## What is needed
Leaving out every picture, copy the lines of the data exactly, from the first through the line containing "-600), (2000, -1400)))".

## Dataset extract
-------------------------
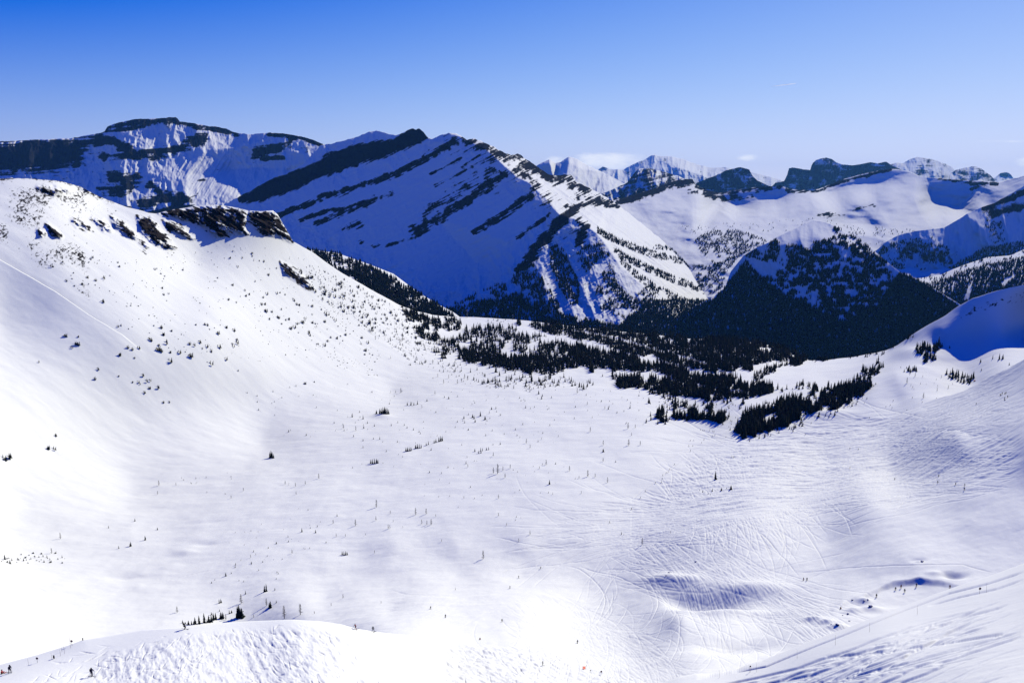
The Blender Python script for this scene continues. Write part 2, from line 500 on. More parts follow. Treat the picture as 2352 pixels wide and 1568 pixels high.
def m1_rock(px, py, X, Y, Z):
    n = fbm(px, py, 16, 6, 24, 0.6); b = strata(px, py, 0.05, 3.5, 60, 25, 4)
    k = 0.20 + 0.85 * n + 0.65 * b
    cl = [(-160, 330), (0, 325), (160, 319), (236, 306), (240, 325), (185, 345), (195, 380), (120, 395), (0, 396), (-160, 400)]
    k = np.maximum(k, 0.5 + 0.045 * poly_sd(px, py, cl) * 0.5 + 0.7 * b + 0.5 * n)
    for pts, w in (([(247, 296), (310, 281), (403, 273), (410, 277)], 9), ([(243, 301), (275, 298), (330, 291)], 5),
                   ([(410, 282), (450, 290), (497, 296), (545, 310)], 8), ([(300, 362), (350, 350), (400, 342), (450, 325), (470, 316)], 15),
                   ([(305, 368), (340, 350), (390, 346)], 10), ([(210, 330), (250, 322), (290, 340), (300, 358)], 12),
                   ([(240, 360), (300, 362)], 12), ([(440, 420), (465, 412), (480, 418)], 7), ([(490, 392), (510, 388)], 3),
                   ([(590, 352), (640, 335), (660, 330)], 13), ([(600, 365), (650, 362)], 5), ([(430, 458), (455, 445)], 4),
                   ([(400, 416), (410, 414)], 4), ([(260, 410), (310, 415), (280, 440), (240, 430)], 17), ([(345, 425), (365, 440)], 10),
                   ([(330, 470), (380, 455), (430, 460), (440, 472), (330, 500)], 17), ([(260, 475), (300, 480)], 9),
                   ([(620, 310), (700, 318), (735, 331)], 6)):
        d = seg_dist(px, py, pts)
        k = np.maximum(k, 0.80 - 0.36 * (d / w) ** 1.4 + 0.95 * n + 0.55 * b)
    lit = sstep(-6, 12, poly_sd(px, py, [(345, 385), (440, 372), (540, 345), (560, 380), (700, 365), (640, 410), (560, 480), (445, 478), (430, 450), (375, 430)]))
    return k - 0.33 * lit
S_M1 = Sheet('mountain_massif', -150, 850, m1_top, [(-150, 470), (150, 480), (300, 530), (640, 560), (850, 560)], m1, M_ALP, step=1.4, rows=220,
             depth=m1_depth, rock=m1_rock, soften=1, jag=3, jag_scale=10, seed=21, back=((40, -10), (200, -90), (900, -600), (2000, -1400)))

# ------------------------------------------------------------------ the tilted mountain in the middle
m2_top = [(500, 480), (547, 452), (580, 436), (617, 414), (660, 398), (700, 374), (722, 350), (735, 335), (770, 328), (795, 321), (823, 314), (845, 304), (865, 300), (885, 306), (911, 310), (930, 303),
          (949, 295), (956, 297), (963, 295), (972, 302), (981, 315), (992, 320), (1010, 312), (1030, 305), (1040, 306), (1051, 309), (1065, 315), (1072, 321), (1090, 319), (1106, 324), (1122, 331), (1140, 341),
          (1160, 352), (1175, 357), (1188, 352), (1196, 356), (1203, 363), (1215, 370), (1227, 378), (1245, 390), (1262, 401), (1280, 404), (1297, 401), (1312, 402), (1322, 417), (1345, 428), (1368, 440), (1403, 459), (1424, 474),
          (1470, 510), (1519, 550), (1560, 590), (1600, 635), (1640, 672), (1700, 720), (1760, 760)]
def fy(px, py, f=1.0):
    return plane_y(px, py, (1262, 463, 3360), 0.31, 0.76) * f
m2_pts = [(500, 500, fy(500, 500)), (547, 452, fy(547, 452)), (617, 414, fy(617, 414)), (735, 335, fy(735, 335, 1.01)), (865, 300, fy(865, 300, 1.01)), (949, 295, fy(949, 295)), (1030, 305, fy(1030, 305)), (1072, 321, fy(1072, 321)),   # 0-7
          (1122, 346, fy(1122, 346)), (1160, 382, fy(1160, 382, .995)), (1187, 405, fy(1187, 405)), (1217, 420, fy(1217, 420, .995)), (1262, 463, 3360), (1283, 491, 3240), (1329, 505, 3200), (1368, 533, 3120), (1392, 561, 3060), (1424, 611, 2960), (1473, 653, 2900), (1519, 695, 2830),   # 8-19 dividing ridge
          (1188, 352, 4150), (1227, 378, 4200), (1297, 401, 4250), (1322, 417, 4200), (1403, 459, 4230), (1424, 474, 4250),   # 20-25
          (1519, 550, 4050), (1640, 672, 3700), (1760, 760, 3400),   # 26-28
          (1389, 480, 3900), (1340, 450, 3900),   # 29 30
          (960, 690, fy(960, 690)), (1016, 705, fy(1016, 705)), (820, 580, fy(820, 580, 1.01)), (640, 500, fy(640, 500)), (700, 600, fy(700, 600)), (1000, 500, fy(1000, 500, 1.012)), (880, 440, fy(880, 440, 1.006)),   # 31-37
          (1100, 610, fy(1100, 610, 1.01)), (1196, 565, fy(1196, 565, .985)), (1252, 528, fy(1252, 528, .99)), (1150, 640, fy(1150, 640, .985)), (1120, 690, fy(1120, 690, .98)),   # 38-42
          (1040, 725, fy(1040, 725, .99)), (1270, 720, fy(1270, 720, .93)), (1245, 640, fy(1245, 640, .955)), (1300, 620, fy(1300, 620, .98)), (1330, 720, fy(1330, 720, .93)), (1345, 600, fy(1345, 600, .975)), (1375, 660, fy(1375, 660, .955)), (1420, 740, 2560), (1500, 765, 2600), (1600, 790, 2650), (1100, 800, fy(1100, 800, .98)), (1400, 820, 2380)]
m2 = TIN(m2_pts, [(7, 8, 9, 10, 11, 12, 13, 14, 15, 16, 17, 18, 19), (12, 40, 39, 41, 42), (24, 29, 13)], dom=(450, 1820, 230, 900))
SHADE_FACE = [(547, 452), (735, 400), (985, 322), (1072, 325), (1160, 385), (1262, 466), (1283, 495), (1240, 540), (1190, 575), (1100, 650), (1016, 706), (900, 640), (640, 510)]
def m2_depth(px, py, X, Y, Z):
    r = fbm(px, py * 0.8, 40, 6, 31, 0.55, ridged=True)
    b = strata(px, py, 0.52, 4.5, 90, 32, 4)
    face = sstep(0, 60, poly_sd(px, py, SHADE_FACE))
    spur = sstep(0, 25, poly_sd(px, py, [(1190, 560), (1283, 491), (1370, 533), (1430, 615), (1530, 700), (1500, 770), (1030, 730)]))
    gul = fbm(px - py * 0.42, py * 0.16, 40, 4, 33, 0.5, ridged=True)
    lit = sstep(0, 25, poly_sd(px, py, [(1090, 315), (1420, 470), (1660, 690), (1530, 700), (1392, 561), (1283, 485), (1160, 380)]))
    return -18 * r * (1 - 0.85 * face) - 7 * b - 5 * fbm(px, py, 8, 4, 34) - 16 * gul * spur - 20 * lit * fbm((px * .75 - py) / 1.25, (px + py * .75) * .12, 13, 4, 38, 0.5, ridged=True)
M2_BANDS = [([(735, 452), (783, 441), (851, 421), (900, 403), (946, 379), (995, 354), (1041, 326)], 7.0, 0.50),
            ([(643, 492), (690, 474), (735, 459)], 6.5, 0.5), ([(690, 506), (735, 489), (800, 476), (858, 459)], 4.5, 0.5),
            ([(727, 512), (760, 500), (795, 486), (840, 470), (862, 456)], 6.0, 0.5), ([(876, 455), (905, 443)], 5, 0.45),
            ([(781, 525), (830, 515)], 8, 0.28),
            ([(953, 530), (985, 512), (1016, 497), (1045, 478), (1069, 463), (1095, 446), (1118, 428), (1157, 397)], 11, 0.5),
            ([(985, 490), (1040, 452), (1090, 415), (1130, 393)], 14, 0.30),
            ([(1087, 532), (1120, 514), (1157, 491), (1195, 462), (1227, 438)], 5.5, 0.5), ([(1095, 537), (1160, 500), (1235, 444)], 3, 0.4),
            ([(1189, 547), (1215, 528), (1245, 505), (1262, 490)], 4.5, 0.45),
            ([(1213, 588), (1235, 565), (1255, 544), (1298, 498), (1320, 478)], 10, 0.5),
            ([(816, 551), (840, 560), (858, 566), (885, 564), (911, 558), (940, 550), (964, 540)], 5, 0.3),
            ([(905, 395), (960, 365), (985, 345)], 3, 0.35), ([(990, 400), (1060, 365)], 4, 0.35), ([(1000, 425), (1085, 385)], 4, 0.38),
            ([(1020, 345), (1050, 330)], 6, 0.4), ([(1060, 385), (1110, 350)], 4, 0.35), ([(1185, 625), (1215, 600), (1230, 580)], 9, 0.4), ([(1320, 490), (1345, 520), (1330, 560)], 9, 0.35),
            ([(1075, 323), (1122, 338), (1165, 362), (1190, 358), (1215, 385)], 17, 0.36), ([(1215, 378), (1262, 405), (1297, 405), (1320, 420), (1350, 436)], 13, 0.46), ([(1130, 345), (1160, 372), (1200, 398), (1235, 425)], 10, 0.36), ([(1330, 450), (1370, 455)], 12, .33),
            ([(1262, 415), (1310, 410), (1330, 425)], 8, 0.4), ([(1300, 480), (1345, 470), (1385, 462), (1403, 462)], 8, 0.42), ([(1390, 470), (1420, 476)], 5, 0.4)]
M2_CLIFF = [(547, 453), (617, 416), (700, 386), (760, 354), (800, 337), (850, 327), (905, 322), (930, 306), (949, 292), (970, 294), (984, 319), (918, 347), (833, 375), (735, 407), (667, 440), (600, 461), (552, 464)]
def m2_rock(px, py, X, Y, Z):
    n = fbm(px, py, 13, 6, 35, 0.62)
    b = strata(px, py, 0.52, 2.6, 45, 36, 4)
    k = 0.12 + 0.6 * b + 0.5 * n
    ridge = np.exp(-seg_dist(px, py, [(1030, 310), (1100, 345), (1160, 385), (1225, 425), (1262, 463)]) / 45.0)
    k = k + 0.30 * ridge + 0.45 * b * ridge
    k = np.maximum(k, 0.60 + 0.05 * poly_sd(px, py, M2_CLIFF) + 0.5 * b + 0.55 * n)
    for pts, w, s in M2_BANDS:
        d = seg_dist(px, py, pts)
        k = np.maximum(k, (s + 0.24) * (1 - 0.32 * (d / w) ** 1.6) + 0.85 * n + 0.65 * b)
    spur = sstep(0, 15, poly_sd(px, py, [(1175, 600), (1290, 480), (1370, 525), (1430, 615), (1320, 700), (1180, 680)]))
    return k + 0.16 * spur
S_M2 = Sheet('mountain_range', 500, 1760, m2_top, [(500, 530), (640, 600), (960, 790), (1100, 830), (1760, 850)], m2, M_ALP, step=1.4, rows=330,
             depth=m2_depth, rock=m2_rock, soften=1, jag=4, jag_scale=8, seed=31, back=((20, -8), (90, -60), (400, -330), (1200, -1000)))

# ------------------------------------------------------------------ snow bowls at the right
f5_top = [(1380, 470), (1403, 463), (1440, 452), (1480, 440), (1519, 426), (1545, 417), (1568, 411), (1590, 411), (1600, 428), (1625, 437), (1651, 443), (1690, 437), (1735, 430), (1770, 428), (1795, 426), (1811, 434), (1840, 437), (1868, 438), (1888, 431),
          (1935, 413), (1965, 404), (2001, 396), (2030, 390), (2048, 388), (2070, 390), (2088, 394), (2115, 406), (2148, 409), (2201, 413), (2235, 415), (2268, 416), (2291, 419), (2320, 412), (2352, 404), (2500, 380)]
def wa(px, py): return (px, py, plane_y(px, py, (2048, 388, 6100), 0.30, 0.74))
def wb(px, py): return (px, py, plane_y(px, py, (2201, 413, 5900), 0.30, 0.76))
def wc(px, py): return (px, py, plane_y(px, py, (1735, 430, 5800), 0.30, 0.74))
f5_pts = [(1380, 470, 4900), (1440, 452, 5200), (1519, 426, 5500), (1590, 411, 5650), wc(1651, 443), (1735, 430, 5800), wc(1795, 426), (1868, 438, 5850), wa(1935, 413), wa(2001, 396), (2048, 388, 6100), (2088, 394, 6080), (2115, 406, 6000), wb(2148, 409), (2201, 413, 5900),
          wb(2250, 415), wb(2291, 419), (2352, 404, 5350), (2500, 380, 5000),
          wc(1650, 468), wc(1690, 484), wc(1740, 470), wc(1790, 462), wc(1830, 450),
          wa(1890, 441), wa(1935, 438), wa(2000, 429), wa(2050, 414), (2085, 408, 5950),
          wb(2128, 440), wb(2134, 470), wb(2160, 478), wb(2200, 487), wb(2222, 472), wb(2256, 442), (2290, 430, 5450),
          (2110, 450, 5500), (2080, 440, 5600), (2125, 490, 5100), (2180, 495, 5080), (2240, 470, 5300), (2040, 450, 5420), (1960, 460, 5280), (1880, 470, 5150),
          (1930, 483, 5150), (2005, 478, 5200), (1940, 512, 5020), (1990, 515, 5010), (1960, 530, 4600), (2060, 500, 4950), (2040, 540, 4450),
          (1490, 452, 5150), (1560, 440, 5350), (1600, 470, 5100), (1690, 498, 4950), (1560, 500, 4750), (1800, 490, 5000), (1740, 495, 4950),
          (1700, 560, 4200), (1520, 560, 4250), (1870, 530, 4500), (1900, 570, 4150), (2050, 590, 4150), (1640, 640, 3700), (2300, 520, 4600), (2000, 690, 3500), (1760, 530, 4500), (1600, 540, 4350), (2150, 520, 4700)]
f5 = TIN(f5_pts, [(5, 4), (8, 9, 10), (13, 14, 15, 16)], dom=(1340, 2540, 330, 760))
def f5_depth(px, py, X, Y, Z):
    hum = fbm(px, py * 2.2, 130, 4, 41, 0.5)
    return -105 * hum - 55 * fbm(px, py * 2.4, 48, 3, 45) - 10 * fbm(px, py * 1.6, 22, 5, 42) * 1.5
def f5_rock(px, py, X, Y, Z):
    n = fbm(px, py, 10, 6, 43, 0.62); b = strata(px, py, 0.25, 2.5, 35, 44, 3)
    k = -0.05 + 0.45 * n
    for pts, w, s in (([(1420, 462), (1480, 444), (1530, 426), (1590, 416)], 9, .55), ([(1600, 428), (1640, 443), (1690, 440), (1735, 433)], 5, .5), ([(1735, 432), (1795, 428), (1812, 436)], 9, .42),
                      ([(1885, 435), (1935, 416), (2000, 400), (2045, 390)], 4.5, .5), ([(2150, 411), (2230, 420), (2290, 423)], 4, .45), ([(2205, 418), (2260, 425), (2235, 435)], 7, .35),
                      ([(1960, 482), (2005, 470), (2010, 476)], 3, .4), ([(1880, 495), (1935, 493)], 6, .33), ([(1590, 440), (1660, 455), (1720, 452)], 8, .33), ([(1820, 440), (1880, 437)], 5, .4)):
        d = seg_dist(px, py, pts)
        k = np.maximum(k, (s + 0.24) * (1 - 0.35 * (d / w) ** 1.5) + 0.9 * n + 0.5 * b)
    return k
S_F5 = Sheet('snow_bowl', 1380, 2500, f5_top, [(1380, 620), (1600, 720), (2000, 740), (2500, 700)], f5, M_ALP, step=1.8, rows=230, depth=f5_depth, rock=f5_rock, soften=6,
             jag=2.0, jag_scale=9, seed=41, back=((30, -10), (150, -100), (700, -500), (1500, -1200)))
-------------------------
## Result of the task
The Blender Python script for this scene continues. Write part 2, from line 500 on. More parts follow. Treat the picture as 2352 pixels wide and 1568 pixels high.
def m1_rock(px, py, X, Y, Z):
    n = fbm(px, py, 16, 6, 24, 0.6); b = strata(px, py, 0.05, 3.5, 60, 25, 4)
    k = 0.20 + 0.85 * n + 0.65 * b
    cl = [(-160, 330), (0, 325), (160, 319), (236, 306), (240, 325), (185, 345), (195, 380), (120, 395), (0, 396), (-160, 400)]
    k = np.maximum(k, 0.5 + 0.045 * poly_sd(px, py, cl) * 0.5 + 0.7 * b + 0.5 * n)
    for pts, w in (([(247, 296), (310, 281), (403, 273), (410, 277)], 9), ([(243, 301), (275, 298), (330, 291)], 5),
                   ([(410, 282), (450, 290), (497, 296), (545, 310)], 8), ([(300, 362), (350, 350), (400, 342), (450, 325), (470, 316)], 15),
                   ([(305, 368), (340, 350), (390, 346)], 10), ([(210, 330), (250, 322), (290, 340), (300, 358)], 12),
                   ([(240, 360), (300, 362)], 12), ([(440, 420), (465, 412), (480, 418)], 7), ([(490, 392), (510, 388)], 3),
                   ([(590, 352), (640, 335), (660, 330)], 13), ([(600, 365), (650, 362)], 5), ([(430, 458), (455, 445)], 4),
                   ([(400, 416), (410, 414)], 4), ([(260, 410), (310, 415), (280, 440), (240, 430)], 17), ([(345, 425), (365, 440)], 10),
                   ([(330, 470), (380, 455), (430, 460), (440, 472), (330, 500)], 17), ([(260, 475), (300, 480)], 9),
                   ([(620, 310), (700, 318), (735, 331)], 6)):
        d = seg_dist(px, py, pts)
        k = np.maximum(k, 0.80 - 0.36 * (d / w) ** 1.4 + 0.95 * n + 0.55 * b)
    lit = sstep(-6, 12, poly_sd(px, py, [(345, 385), (440, 372), (540, 345), (560, 380), (700, 365), (640, 410), (560, 480), (445, 478), (430, 450), (375, 430)]))
    return k - 0.33 * lit
S_M1 = Sheet('mountain_massif', -150, 850, m1_top, [(-150, 470), (150, 480), (300, 530), (640, 560), (850, 560)], m1, M_ALP, step=1.4, rows=220,
             depth=m1_depth, rock=m1_rock, soften=1, jag=3, jag_scale=10, seed=21, back=((40, -10), (200, -90), (900, -600), (2000, -1400)))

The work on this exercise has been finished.